L’homme se sent à la fois grand et petit, fort et faible, puissant et impuissant. Il s’admire, il s’aime, et pourtant il ne se suffit point à lui-même ; il cherche un appui, un secours au-delà et au-dessus de lui-même ; il demande, il invoque, il prie. Que veulent dire ces troubles intérieurs, ces élans alternatifs d’orgueil et de faiblesse ? Ont-ils ou non un sens et un objet ? Pourquoi la prière ?

Ce sont là les problèmes naturels, tantôt obscurément pressentis, tantôt clairement posés, qui, dans tous les temps, chez tous les peuples, sous toutes les formes et à tous les degrés de la civilisation, par instinct ou par réflexion, se sont élevés et s’élèvent dans l’âme humaine. Je n’indique que les plus grands, les plus apparens ; j’en pourrais rappeler bien d’autres qui se rattachent à ceux-là.

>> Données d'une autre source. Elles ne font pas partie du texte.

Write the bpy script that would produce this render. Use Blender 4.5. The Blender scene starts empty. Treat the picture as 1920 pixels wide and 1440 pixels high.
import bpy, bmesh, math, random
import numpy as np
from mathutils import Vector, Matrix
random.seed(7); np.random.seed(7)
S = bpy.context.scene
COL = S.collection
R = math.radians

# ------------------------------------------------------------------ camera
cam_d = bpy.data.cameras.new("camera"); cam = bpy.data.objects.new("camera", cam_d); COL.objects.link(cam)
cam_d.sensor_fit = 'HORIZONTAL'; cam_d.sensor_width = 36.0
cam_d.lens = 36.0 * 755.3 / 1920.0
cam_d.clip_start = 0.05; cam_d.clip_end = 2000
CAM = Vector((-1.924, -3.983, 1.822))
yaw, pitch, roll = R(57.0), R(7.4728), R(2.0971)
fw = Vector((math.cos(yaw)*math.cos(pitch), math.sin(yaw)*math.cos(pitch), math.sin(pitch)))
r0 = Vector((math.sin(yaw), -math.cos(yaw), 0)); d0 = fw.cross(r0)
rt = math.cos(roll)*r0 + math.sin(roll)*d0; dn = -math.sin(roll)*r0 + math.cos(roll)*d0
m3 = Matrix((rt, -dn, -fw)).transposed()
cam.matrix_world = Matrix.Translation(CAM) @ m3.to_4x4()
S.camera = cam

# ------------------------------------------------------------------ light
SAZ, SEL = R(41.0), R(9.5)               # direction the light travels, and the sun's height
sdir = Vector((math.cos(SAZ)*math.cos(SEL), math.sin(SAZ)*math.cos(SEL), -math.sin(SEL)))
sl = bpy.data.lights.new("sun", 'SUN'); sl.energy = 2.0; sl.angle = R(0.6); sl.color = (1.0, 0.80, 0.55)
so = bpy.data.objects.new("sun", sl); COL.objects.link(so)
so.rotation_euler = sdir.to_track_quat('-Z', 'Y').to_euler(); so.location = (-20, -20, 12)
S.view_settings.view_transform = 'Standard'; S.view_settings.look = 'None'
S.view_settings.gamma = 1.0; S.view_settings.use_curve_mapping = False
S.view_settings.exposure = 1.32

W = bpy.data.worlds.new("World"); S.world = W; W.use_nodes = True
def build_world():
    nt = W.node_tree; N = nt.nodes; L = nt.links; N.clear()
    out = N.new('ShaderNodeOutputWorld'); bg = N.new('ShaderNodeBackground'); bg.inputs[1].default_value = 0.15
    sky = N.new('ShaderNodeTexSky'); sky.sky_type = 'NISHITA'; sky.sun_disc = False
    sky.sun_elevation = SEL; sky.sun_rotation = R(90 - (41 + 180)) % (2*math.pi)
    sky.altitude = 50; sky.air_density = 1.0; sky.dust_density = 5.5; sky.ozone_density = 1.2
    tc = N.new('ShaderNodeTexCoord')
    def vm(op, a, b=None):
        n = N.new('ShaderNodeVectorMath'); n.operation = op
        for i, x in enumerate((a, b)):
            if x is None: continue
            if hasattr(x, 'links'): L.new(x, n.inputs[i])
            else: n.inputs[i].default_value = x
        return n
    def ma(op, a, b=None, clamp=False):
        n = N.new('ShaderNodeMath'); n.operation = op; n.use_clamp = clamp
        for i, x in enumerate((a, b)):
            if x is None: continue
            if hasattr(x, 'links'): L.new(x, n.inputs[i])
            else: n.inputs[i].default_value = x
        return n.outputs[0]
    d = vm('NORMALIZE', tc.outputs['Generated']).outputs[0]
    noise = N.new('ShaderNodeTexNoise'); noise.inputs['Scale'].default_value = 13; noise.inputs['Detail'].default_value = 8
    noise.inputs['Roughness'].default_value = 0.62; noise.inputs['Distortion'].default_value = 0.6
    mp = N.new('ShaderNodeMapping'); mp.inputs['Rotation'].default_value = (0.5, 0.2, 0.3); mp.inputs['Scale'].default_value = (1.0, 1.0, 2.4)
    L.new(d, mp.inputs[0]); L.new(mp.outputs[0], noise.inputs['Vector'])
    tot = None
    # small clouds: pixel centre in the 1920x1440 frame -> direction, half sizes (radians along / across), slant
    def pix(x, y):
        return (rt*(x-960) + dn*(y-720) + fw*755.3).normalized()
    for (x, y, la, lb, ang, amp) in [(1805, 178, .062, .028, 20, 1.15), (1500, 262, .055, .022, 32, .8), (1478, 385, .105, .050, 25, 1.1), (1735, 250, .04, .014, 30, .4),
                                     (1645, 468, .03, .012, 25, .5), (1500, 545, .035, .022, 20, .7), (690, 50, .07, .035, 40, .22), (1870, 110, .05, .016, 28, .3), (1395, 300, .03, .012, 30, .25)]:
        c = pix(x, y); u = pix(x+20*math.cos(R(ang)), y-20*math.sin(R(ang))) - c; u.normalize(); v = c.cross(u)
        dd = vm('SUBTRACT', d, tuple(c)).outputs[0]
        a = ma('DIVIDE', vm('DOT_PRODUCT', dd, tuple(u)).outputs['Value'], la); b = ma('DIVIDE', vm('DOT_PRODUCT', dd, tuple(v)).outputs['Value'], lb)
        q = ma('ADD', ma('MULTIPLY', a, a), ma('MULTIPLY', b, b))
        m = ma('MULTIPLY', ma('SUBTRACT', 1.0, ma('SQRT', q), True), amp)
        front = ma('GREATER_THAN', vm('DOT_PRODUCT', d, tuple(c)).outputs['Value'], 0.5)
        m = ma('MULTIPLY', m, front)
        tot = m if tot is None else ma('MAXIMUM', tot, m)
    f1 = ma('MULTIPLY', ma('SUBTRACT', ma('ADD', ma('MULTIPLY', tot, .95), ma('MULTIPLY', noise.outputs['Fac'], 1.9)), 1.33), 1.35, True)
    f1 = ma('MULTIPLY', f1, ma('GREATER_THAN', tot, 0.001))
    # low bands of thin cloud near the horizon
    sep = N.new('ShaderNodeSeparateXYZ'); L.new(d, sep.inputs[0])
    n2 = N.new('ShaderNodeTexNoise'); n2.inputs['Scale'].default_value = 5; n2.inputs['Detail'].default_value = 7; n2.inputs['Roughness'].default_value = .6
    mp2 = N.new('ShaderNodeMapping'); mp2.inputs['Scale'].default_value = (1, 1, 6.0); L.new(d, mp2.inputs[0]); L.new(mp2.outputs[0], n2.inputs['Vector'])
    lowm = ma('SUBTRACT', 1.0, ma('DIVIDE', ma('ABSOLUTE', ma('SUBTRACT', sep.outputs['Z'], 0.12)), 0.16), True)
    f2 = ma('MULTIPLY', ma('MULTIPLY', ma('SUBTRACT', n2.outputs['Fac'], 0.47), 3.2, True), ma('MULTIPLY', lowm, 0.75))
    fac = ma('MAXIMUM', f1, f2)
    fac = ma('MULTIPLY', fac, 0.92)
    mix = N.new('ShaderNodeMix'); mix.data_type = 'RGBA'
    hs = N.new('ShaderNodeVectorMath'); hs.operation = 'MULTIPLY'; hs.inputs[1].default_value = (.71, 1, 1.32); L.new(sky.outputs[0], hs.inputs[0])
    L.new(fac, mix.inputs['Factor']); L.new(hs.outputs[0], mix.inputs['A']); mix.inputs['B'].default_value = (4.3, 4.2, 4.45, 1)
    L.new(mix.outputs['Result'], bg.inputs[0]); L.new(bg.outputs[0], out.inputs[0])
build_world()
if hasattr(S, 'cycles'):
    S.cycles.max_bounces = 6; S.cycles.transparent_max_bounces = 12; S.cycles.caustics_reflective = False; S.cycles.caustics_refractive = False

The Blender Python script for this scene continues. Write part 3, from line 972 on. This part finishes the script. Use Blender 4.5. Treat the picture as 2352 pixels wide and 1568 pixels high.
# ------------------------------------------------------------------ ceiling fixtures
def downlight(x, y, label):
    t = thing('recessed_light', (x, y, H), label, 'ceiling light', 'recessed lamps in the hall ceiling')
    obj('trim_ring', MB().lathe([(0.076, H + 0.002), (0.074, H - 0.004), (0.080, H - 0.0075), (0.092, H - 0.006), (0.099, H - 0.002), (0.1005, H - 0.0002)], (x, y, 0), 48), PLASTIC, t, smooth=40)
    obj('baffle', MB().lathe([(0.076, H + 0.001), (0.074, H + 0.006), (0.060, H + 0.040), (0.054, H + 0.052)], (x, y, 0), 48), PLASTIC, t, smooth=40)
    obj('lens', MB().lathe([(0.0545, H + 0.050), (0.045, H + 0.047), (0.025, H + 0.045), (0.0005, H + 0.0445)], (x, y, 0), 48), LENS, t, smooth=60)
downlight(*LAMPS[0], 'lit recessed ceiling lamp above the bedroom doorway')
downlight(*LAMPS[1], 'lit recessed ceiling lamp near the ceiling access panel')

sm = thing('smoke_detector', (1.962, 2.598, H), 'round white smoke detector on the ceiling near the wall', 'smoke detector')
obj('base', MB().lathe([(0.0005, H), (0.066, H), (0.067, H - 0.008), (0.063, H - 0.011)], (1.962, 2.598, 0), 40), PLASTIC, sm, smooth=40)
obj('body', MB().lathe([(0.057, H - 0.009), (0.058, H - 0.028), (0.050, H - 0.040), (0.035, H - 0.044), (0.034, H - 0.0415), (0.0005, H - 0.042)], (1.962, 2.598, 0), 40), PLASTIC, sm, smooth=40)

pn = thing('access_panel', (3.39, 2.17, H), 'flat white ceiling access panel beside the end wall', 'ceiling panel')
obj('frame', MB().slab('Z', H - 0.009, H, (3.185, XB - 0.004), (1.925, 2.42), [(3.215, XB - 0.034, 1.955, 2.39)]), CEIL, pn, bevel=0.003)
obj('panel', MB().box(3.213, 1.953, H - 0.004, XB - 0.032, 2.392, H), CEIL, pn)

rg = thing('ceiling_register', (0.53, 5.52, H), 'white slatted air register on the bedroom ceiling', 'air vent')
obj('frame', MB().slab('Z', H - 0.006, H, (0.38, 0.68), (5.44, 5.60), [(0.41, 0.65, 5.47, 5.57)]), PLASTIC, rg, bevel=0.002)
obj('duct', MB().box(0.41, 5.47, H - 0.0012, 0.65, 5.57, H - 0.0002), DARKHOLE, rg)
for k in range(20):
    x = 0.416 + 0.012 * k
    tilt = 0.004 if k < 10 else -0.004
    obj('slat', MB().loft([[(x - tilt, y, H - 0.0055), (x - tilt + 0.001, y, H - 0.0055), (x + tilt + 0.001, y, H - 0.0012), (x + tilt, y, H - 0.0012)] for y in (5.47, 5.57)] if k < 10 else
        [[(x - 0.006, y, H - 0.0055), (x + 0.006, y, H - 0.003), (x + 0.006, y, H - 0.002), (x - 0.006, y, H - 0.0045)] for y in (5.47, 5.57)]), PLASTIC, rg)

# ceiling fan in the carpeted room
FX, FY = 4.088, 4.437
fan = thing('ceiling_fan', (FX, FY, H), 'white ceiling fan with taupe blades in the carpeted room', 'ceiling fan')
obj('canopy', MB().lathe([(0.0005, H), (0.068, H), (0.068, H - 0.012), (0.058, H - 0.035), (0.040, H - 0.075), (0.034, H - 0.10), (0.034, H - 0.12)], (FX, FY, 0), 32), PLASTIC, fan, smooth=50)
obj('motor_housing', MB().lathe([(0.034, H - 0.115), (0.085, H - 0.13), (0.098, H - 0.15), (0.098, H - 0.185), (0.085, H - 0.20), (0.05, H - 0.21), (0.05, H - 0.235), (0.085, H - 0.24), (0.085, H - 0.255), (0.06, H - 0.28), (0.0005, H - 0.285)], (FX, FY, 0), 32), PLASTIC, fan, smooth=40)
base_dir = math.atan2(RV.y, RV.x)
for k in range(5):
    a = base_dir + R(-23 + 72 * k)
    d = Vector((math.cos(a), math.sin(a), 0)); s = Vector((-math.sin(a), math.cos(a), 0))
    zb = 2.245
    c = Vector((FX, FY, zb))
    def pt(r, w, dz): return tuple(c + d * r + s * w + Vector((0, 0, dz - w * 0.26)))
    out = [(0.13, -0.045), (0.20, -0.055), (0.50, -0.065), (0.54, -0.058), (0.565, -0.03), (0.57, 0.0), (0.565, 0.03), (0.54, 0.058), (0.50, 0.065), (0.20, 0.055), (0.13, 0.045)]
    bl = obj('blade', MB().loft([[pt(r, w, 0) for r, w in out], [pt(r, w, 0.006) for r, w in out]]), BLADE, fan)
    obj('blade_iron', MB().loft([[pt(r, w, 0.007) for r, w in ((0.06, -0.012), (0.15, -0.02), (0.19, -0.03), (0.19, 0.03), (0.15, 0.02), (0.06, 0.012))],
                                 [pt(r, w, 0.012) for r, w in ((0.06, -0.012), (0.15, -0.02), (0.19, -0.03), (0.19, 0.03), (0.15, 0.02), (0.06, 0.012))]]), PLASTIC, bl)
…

Non-seulement ces problèmes sont naturels à l’homme ; ils ne le sont qu’à lui, ils sont son privilège. Parmi toutes les créatures à nous connues, l’homme seul les entrevoit et les pose, et éprouve un besoin impérieux de les résoudre. J’emprunte à M. de Chateaubriand ces belles paroles : « Pourquoi le bœuf ne fait-il pas comme moi ? Il peut se coucher sur la verdure, lever la tête vers les cieux, et appeler par ses mugissemens l’être inconnu qui remplit cette immensité ; mais non, préférant le gazon qu’il foule, il n’interroge point, au haut du firmament, ces soleils qui sont la grande évidence de l’existence de Dieu. Les animaux ne sont point troublés par ces espérances que manifeste le cœur de l’homme ; ils atteignent sur-le-champ à leur suprême bonheur ; un peu d’herbe satisfait l’agneau, un peu de sang rassasie le tigre. La seule créature qui cherche au dehors, et qui n’est pas à soi-même son tout, c’est l’homme[1]. »

De ces problèmes naturels et propres à l’homme sont nées toutes les religions ; elles ont toutes pour objet de satisfaire la soif qu’a l’homme de les résoudre. Comme ces problèmes sont la source de la religion, les solutions qu’ils reçoivent en sont la substance et le fond. C’est, de nos jours, une tendance assez commune de faire consister essentiellement, je pourrais dire uniquement, la religion dans le sentiment religieux, dans ces belles et vagues aspirations qui sont ce qu’on appelle la poésie de l’âme, en dehors et au-dessus

  1. Génie du christianisme, t. Ier, p. 208, édit. de 1831.